* **PROBLEM DESCRIPTION**:
Repeat exactly, and only, the lines below starting at the line that contains "Reconstruct this image" and ending at the line that contains "S = bpy.context.scene;", inclusive of both.

:: RAW DATA ::

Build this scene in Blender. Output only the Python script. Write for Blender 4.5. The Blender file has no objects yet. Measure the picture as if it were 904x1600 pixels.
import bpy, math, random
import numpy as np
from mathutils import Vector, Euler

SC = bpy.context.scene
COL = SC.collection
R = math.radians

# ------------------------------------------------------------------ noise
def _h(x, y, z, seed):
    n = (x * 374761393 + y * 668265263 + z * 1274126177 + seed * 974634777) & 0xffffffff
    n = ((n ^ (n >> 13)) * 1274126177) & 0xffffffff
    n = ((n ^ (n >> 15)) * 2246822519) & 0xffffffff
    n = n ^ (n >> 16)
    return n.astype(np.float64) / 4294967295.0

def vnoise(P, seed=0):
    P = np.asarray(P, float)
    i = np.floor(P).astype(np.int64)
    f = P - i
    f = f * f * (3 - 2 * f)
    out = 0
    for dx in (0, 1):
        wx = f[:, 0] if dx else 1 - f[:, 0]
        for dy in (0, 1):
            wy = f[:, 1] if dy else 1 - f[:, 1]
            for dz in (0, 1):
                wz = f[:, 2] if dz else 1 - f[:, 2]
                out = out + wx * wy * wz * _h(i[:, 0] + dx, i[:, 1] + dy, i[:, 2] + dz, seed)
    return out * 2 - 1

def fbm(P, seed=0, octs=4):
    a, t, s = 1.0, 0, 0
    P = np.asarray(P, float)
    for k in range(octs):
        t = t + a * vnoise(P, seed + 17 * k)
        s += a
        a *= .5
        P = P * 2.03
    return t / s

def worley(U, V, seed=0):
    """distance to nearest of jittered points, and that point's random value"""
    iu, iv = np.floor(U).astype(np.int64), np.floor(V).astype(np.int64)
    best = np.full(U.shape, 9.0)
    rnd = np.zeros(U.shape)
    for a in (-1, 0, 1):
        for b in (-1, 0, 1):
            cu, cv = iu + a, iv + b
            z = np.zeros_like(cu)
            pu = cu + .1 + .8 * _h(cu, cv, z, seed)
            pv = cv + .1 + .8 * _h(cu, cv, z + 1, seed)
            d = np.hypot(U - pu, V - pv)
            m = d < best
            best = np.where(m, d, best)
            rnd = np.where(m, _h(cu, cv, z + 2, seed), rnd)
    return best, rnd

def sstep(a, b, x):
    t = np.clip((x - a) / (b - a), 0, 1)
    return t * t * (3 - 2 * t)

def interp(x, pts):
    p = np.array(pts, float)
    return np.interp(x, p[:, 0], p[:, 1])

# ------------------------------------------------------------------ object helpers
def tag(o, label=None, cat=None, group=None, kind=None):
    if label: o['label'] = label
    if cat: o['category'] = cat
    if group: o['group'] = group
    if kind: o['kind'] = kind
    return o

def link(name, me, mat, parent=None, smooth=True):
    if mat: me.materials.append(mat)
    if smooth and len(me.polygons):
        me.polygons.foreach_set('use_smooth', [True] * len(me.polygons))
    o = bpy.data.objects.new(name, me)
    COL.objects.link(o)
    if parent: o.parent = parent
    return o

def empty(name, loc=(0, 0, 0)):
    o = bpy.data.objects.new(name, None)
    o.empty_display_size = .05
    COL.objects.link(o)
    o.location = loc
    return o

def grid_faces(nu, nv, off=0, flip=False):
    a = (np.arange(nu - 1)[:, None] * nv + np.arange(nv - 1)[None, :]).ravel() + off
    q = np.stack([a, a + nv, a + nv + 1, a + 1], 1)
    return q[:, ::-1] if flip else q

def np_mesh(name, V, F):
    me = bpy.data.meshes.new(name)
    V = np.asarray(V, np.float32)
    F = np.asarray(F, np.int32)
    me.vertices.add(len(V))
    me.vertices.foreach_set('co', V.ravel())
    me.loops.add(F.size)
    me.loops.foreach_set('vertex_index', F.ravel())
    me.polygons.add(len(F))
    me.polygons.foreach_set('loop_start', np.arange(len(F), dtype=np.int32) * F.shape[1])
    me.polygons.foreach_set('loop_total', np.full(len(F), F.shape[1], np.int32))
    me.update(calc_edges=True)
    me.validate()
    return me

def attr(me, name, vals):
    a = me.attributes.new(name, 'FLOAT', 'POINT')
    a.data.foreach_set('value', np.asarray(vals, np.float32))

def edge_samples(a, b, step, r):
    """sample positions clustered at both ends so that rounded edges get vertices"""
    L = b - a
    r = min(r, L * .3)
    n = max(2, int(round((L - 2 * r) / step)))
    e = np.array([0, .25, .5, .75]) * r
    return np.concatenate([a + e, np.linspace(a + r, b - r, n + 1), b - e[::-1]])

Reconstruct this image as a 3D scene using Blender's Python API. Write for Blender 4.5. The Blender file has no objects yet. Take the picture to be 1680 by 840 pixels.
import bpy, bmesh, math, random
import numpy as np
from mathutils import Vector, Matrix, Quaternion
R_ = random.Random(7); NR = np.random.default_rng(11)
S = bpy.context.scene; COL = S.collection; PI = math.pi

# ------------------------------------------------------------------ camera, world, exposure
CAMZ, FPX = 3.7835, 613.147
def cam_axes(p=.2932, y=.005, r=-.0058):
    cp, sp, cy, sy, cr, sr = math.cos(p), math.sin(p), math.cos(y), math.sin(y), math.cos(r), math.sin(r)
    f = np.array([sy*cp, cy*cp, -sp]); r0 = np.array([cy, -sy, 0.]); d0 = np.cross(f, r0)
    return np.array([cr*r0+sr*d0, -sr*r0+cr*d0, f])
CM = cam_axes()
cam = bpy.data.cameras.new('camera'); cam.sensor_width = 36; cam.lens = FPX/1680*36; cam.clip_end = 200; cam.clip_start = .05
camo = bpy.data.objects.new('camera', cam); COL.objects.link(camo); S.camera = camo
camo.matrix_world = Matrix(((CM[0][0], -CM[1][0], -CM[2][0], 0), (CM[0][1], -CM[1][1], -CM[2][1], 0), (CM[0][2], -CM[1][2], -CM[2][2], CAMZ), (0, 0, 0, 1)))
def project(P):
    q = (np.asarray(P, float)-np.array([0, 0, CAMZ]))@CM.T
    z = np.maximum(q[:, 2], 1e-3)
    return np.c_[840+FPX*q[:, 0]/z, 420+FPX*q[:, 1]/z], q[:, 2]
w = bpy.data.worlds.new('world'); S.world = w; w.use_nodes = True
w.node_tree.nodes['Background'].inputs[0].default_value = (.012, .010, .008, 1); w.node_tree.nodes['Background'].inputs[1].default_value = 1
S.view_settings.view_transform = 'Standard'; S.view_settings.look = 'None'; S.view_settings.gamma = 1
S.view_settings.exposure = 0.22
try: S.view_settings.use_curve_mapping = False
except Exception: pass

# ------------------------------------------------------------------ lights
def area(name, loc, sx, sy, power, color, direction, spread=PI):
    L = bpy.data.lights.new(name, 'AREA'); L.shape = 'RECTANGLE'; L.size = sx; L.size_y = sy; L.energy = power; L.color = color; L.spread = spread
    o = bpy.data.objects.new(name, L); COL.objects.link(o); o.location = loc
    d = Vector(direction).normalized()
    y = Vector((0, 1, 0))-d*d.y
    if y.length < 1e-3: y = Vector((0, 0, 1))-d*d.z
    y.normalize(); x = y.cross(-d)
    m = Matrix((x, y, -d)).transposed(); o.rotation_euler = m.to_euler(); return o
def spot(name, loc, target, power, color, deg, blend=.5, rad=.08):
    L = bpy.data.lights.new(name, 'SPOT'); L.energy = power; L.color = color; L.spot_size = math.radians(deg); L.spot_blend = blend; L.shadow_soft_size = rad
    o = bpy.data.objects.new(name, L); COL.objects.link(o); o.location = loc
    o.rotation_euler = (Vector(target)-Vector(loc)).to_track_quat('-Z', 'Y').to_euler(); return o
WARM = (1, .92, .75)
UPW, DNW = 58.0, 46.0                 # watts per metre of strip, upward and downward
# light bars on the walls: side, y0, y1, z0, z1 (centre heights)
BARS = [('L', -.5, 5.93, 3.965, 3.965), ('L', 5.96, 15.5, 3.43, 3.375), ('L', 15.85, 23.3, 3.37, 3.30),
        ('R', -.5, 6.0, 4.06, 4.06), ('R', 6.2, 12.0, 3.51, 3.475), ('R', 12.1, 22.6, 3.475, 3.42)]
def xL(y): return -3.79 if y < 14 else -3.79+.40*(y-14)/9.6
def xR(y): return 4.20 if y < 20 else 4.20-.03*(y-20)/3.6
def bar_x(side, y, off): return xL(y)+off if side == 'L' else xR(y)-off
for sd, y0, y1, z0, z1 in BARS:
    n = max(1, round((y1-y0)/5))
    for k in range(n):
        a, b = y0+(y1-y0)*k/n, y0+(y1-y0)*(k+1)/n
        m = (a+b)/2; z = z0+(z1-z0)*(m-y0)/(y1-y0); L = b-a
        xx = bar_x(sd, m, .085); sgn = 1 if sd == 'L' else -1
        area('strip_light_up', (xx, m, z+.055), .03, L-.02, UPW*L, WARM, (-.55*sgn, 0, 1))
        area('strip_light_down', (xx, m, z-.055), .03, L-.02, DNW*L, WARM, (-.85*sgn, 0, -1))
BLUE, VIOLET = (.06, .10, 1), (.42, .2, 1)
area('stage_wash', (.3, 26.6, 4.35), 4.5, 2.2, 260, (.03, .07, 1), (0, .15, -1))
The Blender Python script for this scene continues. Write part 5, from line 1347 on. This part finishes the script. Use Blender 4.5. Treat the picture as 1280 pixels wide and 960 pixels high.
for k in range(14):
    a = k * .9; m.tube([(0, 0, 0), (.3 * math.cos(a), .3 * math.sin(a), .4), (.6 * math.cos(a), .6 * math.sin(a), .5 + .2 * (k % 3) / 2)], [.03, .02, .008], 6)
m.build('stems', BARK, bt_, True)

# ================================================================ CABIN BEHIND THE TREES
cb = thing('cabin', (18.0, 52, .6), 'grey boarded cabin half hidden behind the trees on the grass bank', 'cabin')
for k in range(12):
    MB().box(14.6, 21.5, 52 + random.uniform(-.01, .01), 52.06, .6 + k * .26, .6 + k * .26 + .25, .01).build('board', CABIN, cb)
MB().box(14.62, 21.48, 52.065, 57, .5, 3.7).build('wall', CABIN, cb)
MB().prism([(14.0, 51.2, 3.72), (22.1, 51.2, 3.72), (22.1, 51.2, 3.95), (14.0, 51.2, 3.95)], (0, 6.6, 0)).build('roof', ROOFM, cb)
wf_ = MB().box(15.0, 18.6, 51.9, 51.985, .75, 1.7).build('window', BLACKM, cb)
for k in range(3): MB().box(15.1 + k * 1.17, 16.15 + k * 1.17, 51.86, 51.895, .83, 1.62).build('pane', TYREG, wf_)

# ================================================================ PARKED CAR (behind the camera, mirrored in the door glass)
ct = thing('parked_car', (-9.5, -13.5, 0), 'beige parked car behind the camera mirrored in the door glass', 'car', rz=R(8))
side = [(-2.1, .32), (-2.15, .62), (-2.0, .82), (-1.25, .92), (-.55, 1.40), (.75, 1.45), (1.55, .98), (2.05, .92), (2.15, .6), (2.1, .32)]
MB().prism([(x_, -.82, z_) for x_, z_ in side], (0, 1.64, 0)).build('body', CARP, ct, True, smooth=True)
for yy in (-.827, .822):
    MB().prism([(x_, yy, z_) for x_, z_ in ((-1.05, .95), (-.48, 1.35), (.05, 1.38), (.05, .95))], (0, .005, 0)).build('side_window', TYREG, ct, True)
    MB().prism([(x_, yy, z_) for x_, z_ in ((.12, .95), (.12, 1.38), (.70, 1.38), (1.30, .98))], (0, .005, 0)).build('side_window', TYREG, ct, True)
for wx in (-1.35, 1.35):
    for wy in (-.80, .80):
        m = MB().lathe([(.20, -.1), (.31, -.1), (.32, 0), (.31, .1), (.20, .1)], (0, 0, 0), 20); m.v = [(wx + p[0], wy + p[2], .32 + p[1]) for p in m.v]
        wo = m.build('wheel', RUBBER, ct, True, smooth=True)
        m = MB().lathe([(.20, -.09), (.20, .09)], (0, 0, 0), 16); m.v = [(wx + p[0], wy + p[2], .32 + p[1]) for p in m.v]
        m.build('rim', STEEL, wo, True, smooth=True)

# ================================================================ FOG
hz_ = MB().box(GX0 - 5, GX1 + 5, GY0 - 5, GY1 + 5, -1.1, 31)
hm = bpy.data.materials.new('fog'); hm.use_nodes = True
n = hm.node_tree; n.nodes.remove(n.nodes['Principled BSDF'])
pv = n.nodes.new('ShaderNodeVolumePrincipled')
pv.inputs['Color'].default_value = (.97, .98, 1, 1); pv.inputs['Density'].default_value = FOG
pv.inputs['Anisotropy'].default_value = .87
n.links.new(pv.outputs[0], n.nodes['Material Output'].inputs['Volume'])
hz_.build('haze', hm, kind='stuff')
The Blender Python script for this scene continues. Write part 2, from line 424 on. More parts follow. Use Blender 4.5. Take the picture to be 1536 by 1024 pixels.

:::

* **FULL SOLUTION**:
Reconstruct this image as a 3D scene using Blender's Python API. Write for Blender 4.5. The Blender file has no objects yet. Take the picture to be 1680 by 840 pixels.
import bpy, bmesh, math, random
import numpy as np
from mathutils import Vector, Matrix, Quaternion
R_ = random.Random(7); NR = np.random.default_rng(11)
S = bpy.context.scene; COL = S.collection; PI = math.pi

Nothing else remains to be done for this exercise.